The pooja room sits as the house's counterpoint: a double-height, inward volume where slit openings filter light into stillness. The guest bedroom, at the rear with its own external entry, operates independently as an outhouse when needed.
The project shifts from the inward character of the original home to an architecture that frames and amplifies the plantation landscape while remaining grounded within it.
Lead Architects
Shashank Shetty
Sanjan Hoode
Junior Architect
Sahana Prabhu
Lakshmi S Nair

The approach reveals the split-level section: a basement garage tucked into the slope, the main living level rising above. The single-pitch roof cuts a clean diagonal against the tree canopy, establishing the house's dominant gesture from the street.

From above, the spatial logic becomes legible: deck, pool, courtyard tree, and stone-clad double-height volume arranged in a tight, considered composition against the plantation below.

The living room is arranged around cane-backed chairs and a spare selection of objects, opening directly onto the garden through full-height timber doors. Light enters from two sides, keeping the room calm and unhurried despite its direct connection to the outdoors.
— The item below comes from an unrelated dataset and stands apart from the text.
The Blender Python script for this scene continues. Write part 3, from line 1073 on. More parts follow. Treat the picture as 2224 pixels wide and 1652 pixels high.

A console table and botanical artwork compose the focal point seen on entering from the living room. The vestibule marks the transition into the dining area ahead, with the guest room tucked quietly to the left.

Kitchen and dining sit in direct dialogue, separated by an island counter faced in patterned encaustic tile. Plantation-facing windows keep the kitchen part of the landscape rather than a room apart.

A solid timber dining table anchors the ground floor, opening directly onto the courtyard step-out beyond. From there, the view extends outward across the plantation, layering interior, threshold, and landscape in a single unbroken sequence.

The pooja room is set back in its own niche straight ahead, a bronze Ganesha marking the threshold.

The double-height family room holds the plantation canopy in a large picture window. A sculptural pendant floats within the void above; louvred doors to the left open the space directly onto the deck.

The master bedroom turns inward from the house's general openness. A four-poster bed, cane-fronted wardrobe, and lime-textured walls compose a settled, unhurried room.

The full elevation places the house within its setting. White rendered walls step with the slope, the glass staircase and upper balcony read as transparent layers, and the plantation closes in on both sides.